H. Denial of Motion to Vacate
Leslie contends that the trial court erred in refusing to vacate the prior orders enforcing the stipulation. She gives a litany of reasons, but only laches and mistake were ever asserted as grounds below, and the trial court rejected her arguments. Since the record does not provide a basis for disturbing the trial court’s rejection of her request to vacate, we must uphold its denial of that request.
I. Sanctions
Leslie challenges the court’s imposition of $10,000 in sanctions under Family Code section 271. She claims that this award was not supported by evidence that she had unreasonably failed to comply with the court’s prior orders, was an abuse of discretion, and was imposed in violation of her right to due process.
Family Code section 271 provides: “(a) Notwithstanding any other provision of this code, the court may base an award of attorney’s fees and costs on the extent to which the conduct of each party or attorney furthers or frustrates the policy of the law to promote settlement of litigation and, where possible, to reduce the cost of litigation by encouraging cooperation between the parties and attorneys. An award of attorney’s fees and costs pursuant to this section is in the nature of a sanction. In making an award pursuant to this section, the court shall take into consideration all evidence concerning the parties’ incomes, assets, and liabilities. The court shall not impose a sanction pursuant to this section that imposes an unreasonable financial burden on the party against whom the sanction is imposed. In order to obtain an award under this section, the party requesting an award of attorney’s fees and costs is not required to demonstrate any financial need for the award. [¶] (b) An award of attorney’s fees and costs as a sanction pursuant to this section shall be imposed only after notice to the party against whom the sanction is proposed to be imposed and opportunity for that party to be heard. [¶] (c) An award of attorney’s fees and costs as a sanction pursuant to this section is payable only from the property or income of the party against whom the sanction is imposed, except that the award may be against the sanctioned party’s share of the community property.”
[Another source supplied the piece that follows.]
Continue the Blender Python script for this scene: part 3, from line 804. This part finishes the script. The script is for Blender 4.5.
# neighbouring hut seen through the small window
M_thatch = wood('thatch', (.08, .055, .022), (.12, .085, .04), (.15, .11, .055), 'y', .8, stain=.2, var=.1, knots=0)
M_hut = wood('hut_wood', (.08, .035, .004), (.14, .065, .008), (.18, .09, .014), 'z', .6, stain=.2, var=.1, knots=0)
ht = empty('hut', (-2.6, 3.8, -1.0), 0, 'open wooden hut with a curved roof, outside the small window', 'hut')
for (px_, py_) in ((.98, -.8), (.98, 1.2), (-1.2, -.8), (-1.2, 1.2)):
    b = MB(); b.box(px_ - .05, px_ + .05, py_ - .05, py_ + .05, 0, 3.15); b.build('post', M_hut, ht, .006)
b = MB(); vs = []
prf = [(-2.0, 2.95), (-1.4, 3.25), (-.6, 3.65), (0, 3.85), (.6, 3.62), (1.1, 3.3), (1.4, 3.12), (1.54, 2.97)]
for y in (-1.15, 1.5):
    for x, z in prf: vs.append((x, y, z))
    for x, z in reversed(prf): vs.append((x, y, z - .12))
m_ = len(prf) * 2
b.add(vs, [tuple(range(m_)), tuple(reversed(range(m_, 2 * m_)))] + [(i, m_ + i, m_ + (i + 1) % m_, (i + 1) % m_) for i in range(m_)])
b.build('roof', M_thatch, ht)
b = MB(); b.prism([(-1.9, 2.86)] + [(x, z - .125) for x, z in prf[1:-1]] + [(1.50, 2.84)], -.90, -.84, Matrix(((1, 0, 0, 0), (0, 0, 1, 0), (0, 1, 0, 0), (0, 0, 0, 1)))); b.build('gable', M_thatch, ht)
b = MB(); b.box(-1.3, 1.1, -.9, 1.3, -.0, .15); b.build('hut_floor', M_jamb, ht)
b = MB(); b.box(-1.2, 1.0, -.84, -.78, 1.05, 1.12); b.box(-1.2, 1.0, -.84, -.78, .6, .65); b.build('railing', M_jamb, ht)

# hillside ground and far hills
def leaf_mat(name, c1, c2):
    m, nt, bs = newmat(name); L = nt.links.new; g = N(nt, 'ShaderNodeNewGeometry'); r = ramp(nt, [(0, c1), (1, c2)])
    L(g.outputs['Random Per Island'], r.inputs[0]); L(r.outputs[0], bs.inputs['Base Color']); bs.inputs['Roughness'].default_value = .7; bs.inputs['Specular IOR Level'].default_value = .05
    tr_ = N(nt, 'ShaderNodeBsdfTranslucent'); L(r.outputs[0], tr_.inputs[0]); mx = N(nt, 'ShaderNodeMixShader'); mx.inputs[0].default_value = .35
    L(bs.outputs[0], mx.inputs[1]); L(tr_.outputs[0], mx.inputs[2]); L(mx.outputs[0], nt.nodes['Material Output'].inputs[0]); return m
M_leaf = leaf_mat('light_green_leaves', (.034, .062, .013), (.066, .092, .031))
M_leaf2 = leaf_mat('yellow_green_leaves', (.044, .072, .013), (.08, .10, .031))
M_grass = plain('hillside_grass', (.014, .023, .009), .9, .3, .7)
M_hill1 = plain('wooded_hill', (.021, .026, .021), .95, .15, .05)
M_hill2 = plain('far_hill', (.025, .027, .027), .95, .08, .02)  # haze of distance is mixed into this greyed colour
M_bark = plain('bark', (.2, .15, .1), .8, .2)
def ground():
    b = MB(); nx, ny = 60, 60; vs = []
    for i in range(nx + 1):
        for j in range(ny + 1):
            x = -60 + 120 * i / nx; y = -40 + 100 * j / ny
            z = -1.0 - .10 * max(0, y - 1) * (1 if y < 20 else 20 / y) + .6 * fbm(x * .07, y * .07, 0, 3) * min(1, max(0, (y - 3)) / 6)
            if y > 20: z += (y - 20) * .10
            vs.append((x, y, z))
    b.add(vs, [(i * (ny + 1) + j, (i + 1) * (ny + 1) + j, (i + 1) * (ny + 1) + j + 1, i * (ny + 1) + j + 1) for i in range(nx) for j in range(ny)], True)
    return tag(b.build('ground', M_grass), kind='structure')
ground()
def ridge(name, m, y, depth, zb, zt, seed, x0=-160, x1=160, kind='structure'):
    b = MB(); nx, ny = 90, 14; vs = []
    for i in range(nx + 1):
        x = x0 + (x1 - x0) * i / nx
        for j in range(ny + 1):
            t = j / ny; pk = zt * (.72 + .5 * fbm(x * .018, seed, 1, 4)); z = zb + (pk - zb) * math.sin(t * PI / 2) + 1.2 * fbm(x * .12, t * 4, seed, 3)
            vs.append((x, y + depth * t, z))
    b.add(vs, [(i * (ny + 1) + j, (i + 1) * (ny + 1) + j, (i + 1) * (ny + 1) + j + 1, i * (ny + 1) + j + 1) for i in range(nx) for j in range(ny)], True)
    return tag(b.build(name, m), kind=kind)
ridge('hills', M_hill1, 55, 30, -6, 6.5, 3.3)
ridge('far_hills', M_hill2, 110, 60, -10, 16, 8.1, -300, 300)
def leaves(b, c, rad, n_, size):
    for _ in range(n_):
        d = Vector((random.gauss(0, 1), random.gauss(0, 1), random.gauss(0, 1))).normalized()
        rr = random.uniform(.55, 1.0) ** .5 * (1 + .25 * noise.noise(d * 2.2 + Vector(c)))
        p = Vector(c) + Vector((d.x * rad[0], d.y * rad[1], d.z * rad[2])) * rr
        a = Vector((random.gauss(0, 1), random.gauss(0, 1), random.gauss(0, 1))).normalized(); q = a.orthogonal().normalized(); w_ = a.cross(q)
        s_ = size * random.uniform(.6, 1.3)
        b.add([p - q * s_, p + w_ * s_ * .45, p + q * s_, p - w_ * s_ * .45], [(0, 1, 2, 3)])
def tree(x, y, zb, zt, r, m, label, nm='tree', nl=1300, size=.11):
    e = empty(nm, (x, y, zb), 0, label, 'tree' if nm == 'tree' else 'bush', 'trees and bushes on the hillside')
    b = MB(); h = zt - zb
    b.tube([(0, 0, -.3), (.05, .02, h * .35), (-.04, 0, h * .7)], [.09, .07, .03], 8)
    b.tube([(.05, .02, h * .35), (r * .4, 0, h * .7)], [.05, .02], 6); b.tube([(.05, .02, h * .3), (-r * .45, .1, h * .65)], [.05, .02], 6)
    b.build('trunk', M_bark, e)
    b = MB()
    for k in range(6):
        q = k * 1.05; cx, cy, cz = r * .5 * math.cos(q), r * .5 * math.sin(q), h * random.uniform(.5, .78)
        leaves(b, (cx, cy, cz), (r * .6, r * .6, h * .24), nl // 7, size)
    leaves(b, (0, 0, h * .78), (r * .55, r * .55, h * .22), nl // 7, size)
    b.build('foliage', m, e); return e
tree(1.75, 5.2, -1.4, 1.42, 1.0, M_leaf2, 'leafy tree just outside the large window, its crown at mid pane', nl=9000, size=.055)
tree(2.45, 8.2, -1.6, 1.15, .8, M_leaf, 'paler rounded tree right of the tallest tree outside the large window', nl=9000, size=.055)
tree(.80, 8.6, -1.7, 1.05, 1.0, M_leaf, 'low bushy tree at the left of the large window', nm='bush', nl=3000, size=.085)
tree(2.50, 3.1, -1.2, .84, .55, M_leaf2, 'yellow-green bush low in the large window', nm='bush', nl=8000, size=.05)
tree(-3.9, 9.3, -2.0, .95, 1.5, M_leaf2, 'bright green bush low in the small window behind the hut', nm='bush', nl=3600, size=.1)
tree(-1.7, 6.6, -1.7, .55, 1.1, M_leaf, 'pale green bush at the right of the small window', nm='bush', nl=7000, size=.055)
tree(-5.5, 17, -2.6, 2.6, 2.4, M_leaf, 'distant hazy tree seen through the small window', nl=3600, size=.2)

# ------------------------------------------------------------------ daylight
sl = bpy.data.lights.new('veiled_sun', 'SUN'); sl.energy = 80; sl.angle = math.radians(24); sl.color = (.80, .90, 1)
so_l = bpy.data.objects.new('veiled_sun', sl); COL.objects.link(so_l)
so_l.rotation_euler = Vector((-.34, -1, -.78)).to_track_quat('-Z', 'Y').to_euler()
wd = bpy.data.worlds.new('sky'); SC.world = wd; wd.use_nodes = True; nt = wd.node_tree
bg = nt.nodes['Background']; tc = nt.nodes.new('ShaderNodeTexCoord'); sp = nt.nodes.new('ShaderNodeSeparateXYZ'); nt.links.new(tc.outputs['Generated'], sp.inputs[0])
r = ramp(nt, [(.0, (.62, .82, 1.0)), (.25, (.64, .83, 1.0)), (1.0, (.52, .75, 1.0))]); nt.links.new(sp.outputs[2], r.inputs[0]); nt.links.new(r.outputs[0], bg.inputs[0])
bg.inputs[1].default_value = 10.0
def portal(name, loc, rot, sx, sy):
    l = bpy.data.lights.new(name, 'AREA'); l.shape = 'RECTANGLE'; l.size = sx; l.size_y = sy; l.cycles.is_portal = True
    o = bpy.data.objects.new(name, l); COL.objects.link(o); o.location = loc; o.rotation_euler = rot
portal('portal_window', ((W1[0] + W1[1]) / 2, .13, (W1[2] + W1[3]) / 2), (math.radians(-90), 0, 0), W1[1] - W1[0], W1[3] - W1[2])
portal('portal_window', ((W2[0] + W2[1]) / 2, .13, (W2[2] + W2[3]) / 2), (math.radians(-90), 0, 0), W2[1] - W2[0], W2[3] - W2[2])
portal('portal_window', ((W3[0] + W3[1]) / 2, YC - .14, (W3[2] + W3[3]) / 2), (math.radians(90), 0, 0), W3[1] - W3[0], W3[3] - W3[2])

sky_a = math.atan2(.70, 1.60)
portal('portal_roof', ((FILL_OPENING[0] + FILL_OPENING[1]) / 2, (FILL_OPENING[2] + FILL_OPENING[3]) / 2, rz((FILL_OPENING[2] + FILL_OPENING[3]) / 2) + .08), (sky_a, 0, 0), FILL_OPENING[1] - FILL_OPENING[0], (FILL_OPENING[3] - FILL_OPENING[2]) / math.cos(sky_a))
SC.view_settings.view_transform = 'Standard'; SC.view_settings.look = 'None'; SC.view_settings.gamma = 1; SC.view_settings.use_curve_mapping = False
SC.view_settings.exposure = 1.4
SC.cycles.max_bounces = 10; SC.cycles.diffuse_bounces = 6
“A sanction order under Family Code section 271 is reviewed under the abuse of discretion standard. ‘ “The trial court’s order will be overturned only if, considering all the evidence viewed most favorably in support of its order, no judge could reasonably make the order . . . .” [Citation.]’ [Citation.]” (In re Marriage of Burgard (1999) 72 Cal.App.4th 74, 82; accord In re Marriage of Feldman (2007) 153 Cal.App.4th 1470, 1478.)
The record unerringly demonstrates that Leslie’s intransigent refusal to obey repeated court orders over a period of more than seven years was unreasonable and that her conduct prolonged and increased the cost of the litigation between the parties while frustrating any hope of settlement. She not only failed to comply with the 2012 stipulation and refused to obey the court’s 2016 orders enforcing the stipulation, but she also continued to file additional litigation that attempted to reanimate issues that had already been definitively resolved against her. In light of this evidence, the trial court did not abuse its discretion in determining that sanctions were warranted under Family Code section 271.
Leslie argues that the court’s sanctions order was invalid because the court failed to comply with California Rules of Court, rule 5.14. She is mistaken. Rule 5.14 does not apply to Family Code section 271 sanctions. (Shenefield v. Shenefield (2022) 75 Cal.App.5th 619, 630.)
Nor is there any basis for her claim that the court violated her right to due process by imposing sanctions. “Due process requires a party be given notice and an opportunity to be heard before a court imposes sanctions under section 271. [Citations.] In addition, the notice provided must specify the authority relied upon and must advise of the specific grounds and conduct on which sanctions are to be based.” (Parker v. Harbert (2012) 212 Cal.App.4th 1172, 1178.)
Imani’s sanctions requests satisfied due process requirements. Imani’s initial request for sanctions was filed in February 2019. He specified both the authority (Family Code section 271) and the grounds (Leslie’s refusal to comply with court orders) supporting sanctions. This was adequate notice. Leslie also had an opportunity to be heard on the issue of sanctions. Indeed, Leslie in fact filed a response setting forth the basis for her argument that Imani’s sanctions request should be denied. Nor could she have believed that the sanctions request was no longer at issue as Imani reiterated his request for sanctions in late November 2019 and argued that Leslie had the ability to pay sanctions out of the proceeds from the sale of the residence. During the year that passed before the November 2020 hearing, Leslie had no lack of further opportunities to address Imani’s request for sanctions in writing, and she also had the opportunity to do so at the November 2020 hearing. Accordingly, her due process rights were not violated.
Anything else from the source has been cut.